TEMPO.CO, Jakarta - Presiden Susilo Bambang Yudhoyono menilai Patrialis Akbar layak menjadi hakim Mahkamah Konstitusi. "Kapasitas dan kredibilitasnya Pak Patrialis dianggap pantas untuk mewakili pemerintah sebagai hakim konstitusi," kata juru bicara Kepresidenan, Julian Aldrin Pasha, di Istana Kepresidenan, Jakarta, Selasa, 13 Agustus 2013.
Menurut Julian, alasan pengangkatan Patrialis tidak bertentangan dengan sesuatu apa pun. "Jelas, kan, bahwa tidak ada yang bertentangan di sana," ujar mantan Wakil Rektor FISIP Universitas Indonesia ini.
Adanya anggapan pengangkatan Patrialis yang tak transparan, Julian mengatakan Pasal 19 Undang-Undang Mahkamah Konstitusi tidak mengharuskan pemerintah untuk menjelaskan secara transparan kepada publik mengenai pengangkatan ini. "Tidak disebutkan di dalam undang-undang," ucapnya.

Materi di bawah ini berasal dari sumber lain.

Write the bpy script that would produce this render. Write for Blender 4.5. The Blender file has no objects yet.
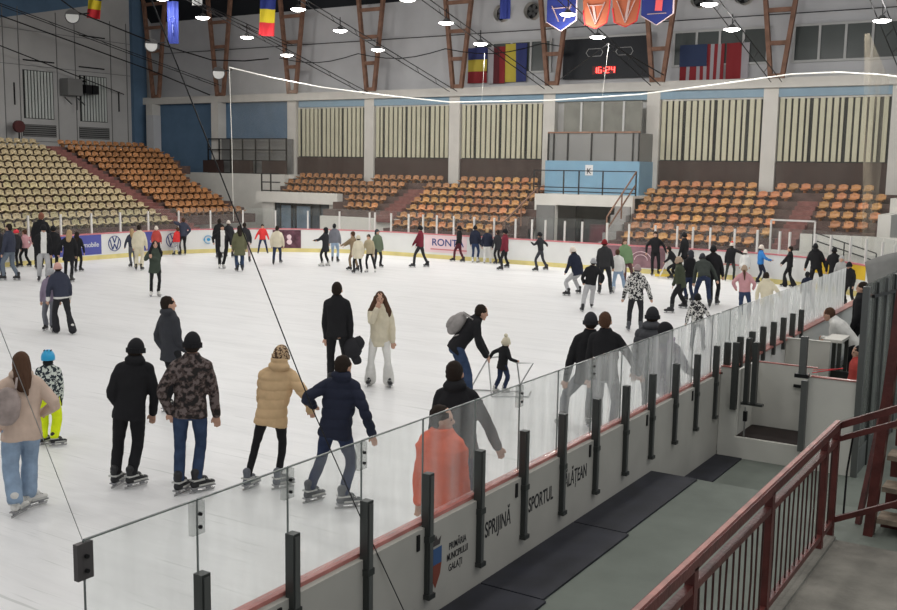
LAMP_E, AMB, EXPO, ADDED_FILL = 82, 0.65, 0.0, 1.6
import bpy, bmesh, math, random
from mathutils import Vector, Matrix, Quaternion
random.seed(7)
D = bpy.data
scene = bpy.context.scene
COL = scene.collection
PI = math.pi

# ------------------------------------------------------------------ materials
def new_mat(name):
    m = D.materials.new(name); m.use_nodes = True
    nt = m.node_tree; b = nt.nodes['Principled BSDF']
    return m, nt, b

def mat(name, col, rough=0.7, metal=0.0, var=0.0, scale=6.0, spec=0.3, bump=0.0, bscale=40.0, stretch=None, rnd=0.0):
    m, nt, b = new_mat(name)
    b.inputs['Base Color'].default_value = (*col, 1)
    b.inputs['Roughness'].default_value = rough
    b.inputs['Metallic'].default_value = metal
    b.inputs['Specular IOR Level'].default_value = spec
    N, L = nt.nodes, nt.links
    tc = N.new('ShaderNodeTexCoord'); mp = N.new('ShaderNodeMapping')
    L.new(tc.outputs['Object'], mp.inputs['Vector'])
    if stretch: mp.inputs['Scale'].default_value = stretch
    if var > 0:
        n = N.new('ShaderNodeTexNoise'); n.inputs['Scale'].default_value = scale; n.inputs['Detail'].default_value = 6
        L.new(mp.outputs[0], n.inputs['Vector'])
        r = N.new('ShaderNodeValToRGB')
        r.color_ramp.elements[0].position = 0.3; r.color_ramp.elements[1].position = 0.7
        r.color_ramp.elements[0].color = (*[max(0, c*(1-var)) for c in col], 1)
        r.color_ramp.elements[1].color = (*[min(1, c*(1+var)) for c in col], 1)
        L.new(n.outputs['Fac'], r.inputs['Fac'])
        out = r.outputs['Color']
        if rnd > 0:
            oi = N.new('ShaderNodeObjectInfo'); hs = N.new('ShaderNodeHueSaturation')
            mr = N.new('ShaderNodeMapRange'); mr.inputs['To Min'].default_value = 1-rnd; mr.inputs['To Max'].default_value = 1+rnd
            L.new(oi.outputs['Random'], mr.inputs['Value']); L.new(mr.outputs[0], hs.inputs['Value'])
            mr2 = N.new('ShaderNodeMapRange'); mr2.inputs['To Min'].default_value = 0.485; mr2.inputs['To Max'].default_value = 0.515
            ml = N.new('ShaderNodeMath'); ml.operation = 'FRACT'
            m7 = N.new('ShaderNodeMath'); m7.operation = 'MULTIPLY'; m7.inputs[1].default_value = 7.31
            L.new(oi.outputs['Random'], m7.inputs[0]); L.new(m7.outputs[0], ml.inputs[0]); L.new(ml.outputs[0], mr2.inputs['Value'])
            L.new(mr2.outputs[0], hs.inputs['Hue'])
            L.new(out, hs.inputs['Color']); out = hs.outputs['Color']
        L.new(out, b.inputs['Base Color'])
    if bump > 0:
        n2 = N.new('ShaderNodeTexNoise'); n2.inputs['Scale'].default_value = bscale
        L.new(mp.outputs[0], n2.inputs['Vector'])
        bp = N.new('ShaderNodeBump'); bp.inputs['Strength'].default_value = bump; bp.inputs['Distance'].default_value = 0.02
        L.new(n2.outputs['Fac'], bp.inputs['Height']); L.new(bp.outputs[0], b.inputs['Normal'])
    return m

def emis(name, col, st):
    m, nt, b = new_mat(name)
    b.inputs['Base Color'].default_value = (*col, 1)
    b.inputs['Emission Color'].default_value = (*col, 1)
    b.inputs['Emission Strength'].default_value = st
    return m

def pattern(name, cols, scale=8.0, kind='noise', rough=0.85, warp=0.0):
    """constant-stepped cloth print made of two or more colours"""
    m, nt, b = new_mat(name); N, L = nt.nodes, nt.links
    b.inputs['Roughness'].default_value = rough; b.inputs['Specular IOR Level'].default_value = 0.15
    tc = N.new('ShaderNodeTexCoord')
    if kind == 'noise':
        n = N.new('ShaderNodeTexNoise'); n.inputs['Scale'].default_value = scale; n.inputs['Detail'].default_value = 2.5
        n.inputs['Distortion'].default_value = warp; o = n.outputs['Fac']; lo, hi = 0.36, 0.64
    else:
        n = N.new('ShaderNodeTexVoronoi'); n.inputs['Scale'].default_value = scale; o = n.outputs['Distance']; lo, hi = 0.1, 0.75
    L.new(tc.outputs['Object'], n.inputs['Vector'])
    r = N.new('ShaderNodeValToRGB'); cr = r.color_ramp; cr.interpolation = 'CONSTANT'
    k = len(cols)
    cr.elements[0].position = 0.0; cr.elements[0].color = (*cols[0], 1)
    cr.elements[1].position = lo + (hi-lo)/(k); cr.elements[1].color = (*cols[1], 1)
    for i in range(2, k):
        e = cr.elements.new(lo + (hi-lo)*i/k); e.color = (*cols[i], 1)
    L.new(o, r.inputs['Fac']); L.new(r.outputs[0], b.inputs['Base Color'])
    return m

def glass_mat(name, base=0.1, graze=0.35, tint=(0.85, 0.87, 0.86), streak=0.25, power=3.0):
    """scuffed acrylic: mostly clear, dusty film, reflections painted as diffuse haze at grazing angles, vertical smears"""
    m, nt, b = new_mat(name); N, L = nt.nodes, nt.links
    N.remove(b); out = N['Material Output']
    tr = N.new('ShaderNodeBsdfTransparent'); tr.inputs['Color'].default_value = (0.97, 0.98, 0.975, 1)
    df = N.new('ShaderNodeBsdfDiffuse'); df.inputs['Color'].default_value = (*tint, 1)
    tl = N.new('ShaderNodeBsdfTranslucent'); tl.inputs['Color'].default_value = (*tint, 1)
    gl = N.new('ShaderNodeBsdfGlossy'); gl.inputs['Roughness'].default_value = 0.08; gl.inputs['Color'].default_value = (0.9, 0.9, 0.9, 1)
    a1 = N.new('ShaderNodeMixShader'); a1.inputs[0].default_value = 0.5
    L.new(df.outputs[0], a1.inputs[1]); L.new(tl.outputs[0], a1.inputs[2])
    a2 = N.new('ShaderNodeMixShader'); a2.inputs[0].default_value = 0.25
    L.new(a1.outputs[0], a2.inputs[1]); L.new(gl.outputs[0], a2.inputs[2])
    lw = N.new('ShaderNodeLayerWeight'); lw.inputs['Blend'].default_value = 0.5
    pw = N.new('ShaderNodeMath'); pw.operation = 'POWER'; pw.inputs[1].default_value = power
    L.new(lw.outputs['Facing'], pw.inputs[0])
    mg = N.new('ShaderNodeMath'); mg.operation = 'MULTIPLY_ADD'; mg.inputs[1].default_value = graze; mg.inputs[2].default_value = base  # grazing term paints mirrored surroundings as flat haze
    L.new(pw.outputs[0], mg.inputs[0])
    geo = N.new('ShaderNodeNewGeometry'); mp = N.new('ShaderNodeMapping'); mp.inputs['Scale'].default_value = (4.0, 4.0, 0.5)
    ns = N.new('ShaderNodeTexNoise'); ns.inputs['Scale'].default_value = 1.6; ns.inputs['Detail'].default_value = 5
    L.new(geo.outputs['Position'], mp.inputs['Vector']); L.new(mp.outputs[0], ns.inputs['Vector'])
    rp = N.new('ShaderNodeMapRange'); rp.inputs['From Min'].default_value = 0.3; rp.inputs['From Max'].default_value = 0.7
    rp.inputs['To Min'].default_value = 1 - streak; rp.inputs['To Max'].default_value = 1 + streak
    L.new(ns.outputs['Fac'], rp.inputs['Value'])
    mu = N.new('ShaderNodeMath'); mu.operation = 'MULTIPLY'; mu.use_clamp = True
    L.new(mg.outputs[0], mu.inputs[0]); L.new(rp.outputs[0], mu.inputs[1])
    mx = N.new('ShaderNodeMixShader')
    L.new(mu.outputs[0], mx.inputs[0]); L.new(tr.outputs[0], mx.inputs[1]); L.new(a2.outputs[0], mx.inputs[2])
    L.new(mx.outputs[0], out.inputs['Surface'])
    return m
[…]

Meski begitu, ia memastikan pemilihan Patrialis oleh Presiden sudah melalui prosedur dan mekanisme di internal pemerintahan. Julian juga memastikan pemilihan Patrialis bukan usul pribadi Presiden. "Tapi setelah mendapatkan masukan, pertimbangan, dan rekomendasi dari berbagai pihak terkait, tentu dalam hal ini menteri teknis terkait."
Patrialis mengucapkan sumpah jabatan untuk menjadi hakim Mahkamah Konstitusi, di Istana Negara, Jakarta, Selasa, 13 Agustus 2013. Pengucapan sumpah jabatan disaksikan Presiden SBY. Acara ini berlangsung selama sekitar 20 menit dimulai pukul 10.30 WIB.
Mantan Menteri Hukum dan Hak Asasi Manusia itu diangkat Presiden SBY untuk menggantikan hakim konstitusi Ahmad Sodiki yang memasuki masa pensiun. Pengangkatan Patrialis melalui Keputusan Presiden Nomor 87/P/2013 tertanggal 22 Juli 2013. Dua hakim konstitusi lainnya yang masih menjabat, M. Akil Mochtar dan Maria Farida Indrati, juga kembali didaulat menjadi hakim konstitusi untuk periode 2013-2018.
Pengangkatan Patrialis ini menuai kontroversi. Kemarin, Koalisi Selamatkan Mahkamah Konstitusi mengajukan gugatan terhadap Surat Keputusan Presiden Nomor 87 Tahun 2013 tentang pengangkatan Patrialis sebagai hakim konstitusi ke Pengadilan Tata Usaha Negara. Mereka menilai Presiden SBY menunjuk Patrialis tanpa publik mengetahui mekanisme seleksinya.
Penunjukan Patrialis ini juga dianggap melanggar sejumlah undang-undang. Misalnya, Undang-Undang Mahkamah Konstitusi tentang pencalonan hakim konstitusi yang dilaksanakan secara transparan dan partisipatif.